◆ **Task prompt**:
Write out, word for word, only the data from its first line to the line containing "R = math.radians".

◆ **Dataset content**:

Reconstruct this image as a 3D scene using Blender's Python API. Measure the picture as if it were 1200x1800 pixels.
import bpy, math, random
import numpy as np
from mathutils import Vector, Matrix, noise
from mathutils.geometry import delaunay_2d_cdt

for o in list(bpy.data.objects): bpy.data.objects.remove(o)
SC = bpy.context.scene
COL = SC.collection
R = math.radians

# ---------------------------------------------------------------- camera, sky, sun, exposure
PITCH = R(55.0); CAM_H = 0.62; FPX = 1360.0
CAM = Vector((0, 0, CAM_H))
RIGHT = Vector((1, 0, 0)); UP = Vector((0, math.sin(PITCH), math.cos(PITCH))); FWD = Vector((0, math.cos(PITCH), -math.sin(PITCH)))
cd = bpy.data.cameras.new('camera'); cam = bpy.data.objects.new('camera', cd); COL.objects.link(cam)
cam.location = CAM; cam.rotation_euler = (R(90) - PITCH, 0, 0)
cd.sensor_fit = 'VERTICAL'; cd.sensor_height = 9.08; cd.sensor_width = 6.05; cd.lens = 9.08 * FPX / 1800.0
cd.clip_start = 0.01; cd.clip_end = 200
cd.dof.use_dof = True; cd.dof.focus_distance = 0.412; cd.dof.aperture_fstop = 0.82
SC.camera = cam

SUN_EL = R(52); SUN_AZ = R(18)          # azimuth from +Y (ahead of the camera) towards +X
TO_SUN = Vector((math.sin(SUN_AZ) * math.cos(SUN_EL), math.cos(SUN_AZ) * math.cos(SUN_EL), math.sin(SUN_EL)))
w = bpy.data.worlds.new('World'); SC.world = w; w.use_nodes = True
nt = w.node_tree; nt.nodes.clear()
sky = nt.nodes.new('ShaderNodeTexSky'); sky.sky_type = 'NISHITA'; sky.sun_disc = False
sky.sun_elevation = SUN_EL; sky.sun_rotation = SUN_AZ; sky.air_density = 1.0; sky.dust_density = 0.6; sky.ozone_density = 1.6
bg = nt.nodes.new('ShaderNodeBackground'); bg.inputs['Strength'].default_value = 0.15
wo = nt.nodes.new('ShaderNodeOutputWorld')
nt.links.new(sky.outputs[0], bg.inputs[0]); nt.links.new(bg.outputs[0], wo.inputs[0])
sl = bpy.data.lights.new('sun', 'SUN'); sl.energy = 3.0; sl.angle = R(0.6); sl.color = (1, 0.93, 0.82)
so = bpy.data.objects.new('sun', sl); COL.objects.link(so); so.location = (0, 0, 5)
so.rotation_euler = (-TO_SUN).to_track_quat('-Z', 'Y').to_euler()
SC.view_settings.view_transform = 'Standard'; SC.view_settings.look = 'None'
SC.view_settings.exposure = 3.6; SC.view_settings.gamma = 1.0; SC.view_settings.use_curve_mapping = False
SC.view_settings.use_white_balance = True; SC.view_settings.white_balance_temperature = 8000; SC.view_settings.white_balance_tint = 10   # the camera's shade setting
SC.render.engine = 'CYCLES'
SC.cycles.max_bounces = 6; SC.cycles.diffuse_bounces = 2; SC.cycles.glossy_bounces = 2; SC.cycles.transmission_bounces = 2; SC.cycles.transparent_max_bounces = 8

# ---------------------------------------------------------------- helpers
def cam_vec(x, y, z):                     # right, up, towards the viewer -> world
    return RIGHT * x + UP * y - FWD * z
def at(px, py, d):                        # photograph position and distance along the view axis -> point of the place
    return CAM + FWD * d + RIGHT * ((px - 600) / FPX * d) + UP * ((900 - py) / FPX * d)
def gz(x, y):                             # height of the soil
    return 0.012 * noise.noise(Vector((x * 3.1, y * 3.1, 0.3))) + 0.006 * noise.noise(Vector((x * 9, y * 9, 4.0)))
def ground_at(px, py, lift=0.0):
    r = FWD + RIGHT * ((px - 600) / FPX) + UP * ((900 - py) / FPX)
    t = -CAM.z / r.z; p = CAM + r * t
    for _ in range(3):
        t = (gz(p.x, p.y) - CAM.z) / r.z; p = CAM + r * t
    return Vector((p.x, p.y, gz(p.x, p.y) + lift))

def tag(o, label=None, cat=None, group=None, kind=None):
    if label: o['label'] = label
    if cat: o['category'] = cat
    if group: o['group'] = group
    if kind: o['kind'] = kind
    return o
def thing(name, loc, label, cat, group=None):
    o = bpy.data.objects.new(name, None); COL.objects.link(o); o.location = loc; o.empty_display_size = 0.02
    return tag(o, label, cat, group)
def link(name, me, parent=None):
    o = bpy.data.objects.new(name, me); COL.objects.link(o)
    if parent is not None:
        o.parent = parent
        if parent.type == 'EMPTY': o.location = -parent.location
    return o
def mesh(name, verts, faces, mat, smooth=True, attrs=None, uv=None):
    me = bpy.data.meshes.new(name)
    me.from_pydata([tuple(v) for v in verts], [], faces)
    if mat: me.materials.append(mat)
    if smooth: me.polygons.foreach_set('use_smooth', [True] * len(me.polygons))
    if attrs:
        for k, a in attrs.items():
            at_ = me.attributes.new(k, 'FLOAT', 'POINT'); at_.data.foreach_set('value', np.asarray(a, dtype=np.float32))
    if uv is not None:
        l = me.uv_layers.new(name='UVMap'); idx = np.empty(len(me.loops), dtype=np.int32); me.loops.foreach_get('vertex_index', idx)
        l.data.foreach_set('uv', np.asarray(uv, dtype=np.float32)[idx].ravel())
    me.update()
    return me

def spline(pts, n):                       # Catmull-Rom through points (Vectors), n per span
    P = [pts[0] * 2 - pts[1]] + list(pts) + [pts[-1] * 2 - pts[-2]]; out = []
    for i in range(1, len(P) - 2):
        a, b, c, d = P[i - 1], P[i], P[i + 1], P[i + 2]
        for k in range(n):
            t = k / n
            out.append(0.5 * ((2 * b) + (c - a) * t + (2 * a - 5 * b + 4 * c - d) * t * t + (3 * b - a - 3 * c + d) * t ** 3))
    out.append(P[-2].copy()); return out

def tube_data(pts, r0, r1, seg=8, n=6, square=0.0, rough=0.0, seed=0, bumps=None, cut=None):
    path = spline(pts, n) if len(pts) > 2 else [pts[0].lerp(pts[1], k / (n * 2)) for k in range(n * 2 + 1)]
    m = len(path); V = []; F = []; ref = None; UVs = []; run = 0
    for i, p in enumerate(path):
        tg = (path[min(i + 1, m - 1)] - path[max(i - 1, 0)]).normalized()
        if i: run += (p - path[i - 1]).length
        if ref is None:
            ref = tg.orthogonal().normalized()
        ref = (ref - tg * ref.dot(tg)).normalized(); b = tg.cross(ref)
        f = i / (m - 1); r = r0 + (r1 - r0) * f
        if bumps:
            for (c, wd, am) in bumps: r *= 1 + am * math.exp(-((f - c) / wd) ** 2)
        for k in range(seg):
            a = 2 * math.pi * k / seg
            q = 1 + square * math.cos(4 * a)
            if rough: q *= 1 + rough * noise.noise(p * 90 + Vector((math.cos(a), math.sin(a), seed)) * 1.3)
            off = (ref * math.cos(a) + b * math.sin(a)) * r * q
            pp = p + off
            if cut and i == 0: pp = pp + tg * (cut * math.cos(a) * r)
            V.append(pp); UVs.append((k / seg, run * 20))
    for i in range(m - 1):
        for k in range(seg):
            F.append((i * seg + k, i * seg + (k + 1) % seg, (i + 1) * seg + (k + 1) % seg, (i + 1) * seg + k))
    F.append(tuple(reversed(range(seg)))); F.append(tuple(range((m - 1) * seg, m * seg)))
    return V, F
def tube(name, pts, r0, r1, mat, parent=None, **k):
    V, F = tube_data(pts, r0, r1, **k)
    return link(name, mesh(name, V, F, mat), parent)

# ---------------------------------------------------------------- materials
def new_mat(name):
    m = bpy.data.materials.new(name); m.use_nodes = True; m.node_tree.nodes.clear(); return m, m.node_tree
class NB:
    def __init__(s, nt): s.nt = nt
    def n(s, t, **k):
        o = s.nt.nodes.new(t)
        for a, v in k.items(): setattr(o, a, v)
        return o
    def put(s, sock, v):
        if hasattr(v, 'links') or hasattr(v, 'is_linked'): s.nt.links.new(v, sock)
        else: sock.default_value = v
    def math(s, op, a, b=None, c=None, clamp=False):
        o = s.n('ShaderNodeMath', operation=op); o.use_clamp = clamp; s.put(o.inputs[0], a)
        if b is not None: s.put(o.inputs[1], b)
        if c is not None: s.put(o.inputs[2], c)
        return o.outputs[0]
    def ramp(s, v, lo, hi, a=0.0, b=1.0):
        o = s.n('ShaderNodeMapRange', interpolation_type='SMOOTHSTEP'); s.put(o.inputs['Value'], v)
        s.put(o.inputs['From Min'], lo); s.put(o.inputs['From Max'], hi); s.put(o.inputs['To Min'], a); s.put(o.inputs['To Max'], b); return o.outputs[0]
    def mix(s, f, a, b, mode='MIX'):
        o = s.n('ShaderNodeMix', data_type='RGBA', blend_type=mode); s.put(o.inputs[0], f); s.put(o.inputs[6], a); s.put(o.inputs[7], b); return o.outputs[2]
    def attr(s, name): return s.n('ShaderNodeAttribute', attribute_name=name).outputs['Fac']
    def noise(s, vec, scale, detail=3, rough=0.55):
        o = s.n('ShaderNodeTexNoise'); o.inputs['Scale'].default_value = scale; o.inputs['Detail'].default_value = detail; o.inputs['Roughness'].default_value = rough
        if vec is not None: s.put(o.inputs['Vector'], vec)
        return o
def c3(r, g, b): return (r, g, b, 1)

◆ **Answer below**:
Reconstruct this image as a 3D scene using Blender's Python API. Measure the picture as if it were 1200x1800 pixels.
import bpy, math, random
import numpy as np
from mathutils import Vector, Matrix, noise
from mathutils.geometry import delaunay_2d_cdt

for o in list(bpy.data.objects): bpy.data.objects.remove(o)
SC = bpy.context.scene
COL = SC.collection
R = math.radians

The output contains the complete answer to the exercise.